Written task
Every line that includes the word "scene" is to be listed.

Data block
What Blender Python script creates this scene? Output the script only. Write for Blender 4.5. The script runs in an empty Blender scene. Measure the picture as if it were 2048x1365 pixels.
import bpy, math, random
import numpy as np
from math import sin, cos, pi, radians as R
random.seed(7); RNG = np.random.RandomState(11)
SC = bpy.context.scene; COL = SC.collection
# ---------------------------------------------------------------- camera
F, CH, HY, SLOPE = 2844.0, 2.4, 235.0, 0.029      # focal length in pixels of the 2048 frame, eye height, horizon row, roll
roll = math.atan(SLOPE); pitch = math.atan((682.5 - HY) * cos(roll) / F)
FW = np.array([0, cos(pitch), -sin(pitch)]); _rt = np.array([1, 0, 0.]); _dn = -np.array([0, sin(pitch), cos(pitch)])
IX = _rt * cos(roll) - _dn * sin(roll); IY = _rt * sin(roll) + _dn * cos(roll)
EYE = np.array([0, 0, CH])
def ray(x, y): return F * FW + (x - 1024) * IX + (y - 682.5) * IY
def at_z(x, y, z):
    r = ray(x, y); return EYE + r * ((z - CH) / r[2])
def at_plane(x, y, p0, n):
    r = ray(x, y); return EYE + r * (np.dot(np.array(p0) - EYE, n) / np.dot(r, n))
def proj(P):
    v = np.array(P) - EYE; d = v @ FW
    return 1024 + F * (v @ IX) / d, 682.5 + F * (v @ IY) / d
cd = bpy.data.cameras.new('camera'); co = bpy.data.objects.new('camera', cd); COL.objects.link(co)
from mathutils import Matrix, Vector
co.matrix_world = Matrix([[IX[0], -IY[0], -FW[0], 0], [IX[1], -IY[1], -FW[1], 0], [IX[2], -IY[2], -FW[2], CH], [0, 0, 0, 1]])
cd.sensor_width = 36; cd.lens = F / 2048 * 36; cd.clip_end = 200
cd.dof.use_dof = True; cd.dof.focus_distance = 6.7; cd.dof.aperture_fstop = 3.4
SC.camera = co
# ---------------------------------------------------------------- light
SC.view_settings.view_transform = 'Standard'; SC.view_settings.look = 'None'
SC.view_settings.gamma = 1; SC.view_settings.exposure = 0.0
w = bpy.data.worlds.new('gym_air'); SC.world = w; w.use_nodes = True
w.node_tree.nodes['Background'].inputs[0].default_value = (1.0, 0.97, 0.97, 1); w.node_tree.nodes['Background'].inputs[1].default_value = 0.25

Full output
What Blender Python script creates this scene? Output the script only. Write for Blender 4.5. The script runs in an empty Blender scene. Measure the picture as if it were 2048x1365 pixels.
SC = bpy.context.scene; COL = SC.collection